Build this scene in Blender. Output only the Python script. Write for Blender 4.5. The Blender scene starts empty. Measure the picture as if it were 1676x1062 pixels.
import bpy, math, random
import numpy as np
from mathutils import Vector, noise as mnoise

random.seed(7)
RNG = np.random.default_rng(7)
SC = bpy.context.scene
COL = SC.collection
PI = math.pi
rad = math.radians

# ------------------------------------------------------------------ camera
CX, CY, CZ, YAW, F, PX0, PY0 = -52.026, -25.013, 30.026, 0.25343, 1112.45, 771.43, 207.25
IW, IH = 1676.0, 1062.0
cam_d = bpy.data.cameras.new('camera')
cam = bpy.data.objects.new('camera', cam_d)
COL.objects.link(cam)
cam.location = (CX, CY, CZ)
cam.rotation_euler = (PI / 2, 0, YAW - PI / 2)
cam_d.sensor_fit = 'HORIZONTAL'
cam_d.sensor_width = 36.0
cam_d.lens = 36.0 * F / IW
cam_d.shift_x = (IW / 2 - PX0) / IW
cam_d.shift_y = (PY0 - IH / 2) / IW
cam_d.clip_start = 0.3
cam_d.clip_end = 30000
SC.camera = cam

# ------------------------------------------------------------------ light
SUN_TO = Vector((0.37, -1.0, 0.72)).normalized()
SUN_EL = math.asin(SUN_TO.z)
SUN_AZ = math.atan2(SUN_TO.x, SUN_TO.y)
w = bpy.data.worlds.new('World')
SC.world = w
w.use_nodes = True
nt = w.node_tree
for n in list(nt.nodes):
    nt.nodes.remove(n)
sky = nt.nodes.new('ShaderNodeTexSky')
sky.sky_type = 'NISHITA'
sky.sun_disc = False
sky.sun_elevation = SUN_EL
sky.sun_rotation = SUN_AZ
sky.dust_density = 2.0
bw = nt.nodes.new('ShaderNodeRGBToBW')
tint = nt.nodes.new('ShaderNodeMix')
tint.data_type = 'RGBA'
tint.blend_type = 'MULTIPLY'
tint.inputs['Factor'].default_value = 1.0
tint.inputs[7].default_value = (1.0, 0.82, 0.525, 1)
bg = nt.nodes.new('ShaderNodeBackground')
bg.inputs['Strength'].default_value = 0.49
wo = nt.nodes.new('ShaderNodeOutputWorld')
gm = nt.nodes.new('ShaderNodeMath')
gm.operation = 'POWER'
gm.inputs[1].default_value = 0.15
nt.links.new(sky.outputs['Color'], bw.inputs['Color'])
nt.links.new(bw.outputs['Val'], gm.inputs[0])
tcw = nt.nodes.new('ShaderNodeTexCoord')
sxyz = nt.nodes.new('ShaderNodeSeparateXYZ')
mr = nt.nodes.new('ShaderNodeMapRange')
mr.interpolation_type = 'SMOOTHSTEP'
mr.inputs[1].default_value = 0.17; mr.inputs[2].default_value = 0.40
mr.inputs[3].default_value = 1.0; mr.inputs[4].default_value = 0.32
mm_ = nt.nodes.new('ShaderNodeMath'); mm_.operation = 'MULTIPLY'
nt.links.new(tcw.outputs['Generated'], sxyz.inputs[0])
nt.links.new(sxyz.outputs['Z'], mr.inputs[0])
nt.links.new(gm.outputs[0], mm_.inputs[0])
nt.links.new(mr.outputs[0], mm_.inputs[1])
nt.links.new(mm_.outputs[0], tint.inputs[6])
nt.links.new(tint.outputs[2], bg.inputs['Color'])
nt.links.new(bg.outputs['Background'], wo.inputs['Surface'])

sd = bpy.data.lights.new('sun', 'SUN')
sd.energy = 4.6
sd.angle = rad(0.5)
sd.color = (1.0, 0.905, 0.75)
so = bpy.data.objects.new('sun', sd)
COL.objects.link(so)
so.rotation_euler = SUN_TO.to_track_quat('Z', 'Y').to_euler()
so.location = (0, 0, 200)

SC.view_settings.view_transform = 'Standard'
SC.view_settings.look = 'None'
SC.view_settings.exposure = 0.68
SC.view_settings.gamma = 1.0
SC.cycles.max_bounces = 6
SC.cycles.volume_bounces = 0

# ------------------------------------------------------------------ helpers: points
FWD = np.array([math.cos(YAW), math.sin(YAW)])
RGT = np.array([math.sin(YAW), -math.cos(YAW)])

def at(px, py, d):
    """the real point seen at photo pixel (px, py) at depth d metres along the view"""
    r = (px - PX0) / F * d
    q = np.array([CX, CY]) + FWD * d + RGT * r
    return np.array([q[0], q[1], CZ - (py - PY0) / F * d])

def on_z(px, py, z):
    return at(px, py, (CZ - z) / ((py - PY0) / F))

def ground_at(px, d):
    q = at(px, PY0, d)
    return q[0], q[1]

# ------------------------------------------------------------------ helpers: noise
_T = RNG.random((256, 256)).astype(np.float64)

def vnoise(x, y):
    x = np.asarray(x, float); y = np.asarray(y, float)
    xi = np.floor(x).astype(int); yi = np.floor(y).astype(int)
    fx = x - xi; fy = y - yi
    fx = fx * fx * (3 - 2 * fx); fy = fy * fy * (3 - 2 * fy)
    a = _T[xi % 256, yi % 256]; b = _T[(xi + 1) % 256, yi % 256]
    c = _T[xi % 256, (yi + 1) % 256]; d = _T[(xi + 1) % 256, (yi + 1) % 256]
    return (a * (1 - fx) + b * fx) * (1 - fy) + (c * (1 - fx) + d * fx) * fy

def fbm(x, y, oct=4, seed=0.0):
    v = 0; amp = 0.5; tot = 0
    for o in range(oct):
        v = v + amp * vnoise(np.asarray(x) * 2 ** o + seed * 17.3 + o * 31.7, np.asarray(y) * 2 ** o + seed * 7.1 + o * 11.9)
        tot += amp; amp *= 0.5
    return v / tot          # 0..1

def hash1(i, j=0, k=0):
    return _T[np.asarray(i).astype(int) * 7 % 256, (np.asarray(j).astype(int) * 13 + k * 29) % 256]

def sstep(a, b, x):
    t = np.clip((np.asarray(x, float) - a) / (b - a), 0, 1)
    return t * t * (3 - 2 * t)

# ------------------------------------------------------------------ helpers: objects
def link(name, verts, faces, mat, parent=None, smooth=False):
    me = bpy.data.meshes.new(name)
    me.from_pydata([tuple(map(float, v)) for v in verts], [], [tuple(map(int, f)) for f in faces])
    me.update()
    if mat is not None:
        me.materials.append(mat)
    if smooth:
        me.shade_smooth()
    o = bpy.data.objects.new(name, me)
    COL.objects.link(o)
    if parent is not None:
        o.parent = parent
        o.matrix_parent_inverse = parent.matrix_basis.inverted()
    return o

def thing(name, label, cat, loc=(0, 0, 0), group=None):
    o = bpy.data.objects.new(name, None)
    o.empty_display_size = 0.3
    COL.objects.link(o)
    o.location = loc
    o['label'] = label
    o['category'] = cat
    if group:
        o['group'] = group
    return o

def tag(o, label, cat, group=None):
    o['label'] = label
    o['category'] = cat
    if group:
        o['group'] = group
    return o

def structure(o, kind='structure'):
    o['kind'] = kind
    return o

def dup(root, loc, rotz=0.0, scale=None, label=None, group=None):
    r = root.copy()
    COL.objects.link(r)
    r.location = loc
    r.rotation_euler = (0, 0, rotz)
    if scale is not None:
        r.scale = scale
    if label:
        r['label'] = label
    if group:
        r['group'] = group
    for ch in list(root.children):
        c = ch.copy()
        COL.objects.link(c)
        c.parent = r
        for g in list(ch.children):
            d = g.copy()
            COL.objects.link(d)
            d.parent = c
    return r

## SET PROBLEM
Copy out all lines from the material above that contain the string "scene".

## RESULT
Build this scene in Blender. Output only the Python script. Write for Blender 4.5. The Blender scene starts empty. Measure the picture as if it were 1676x1062 pixels.
SC = bpy.context.scene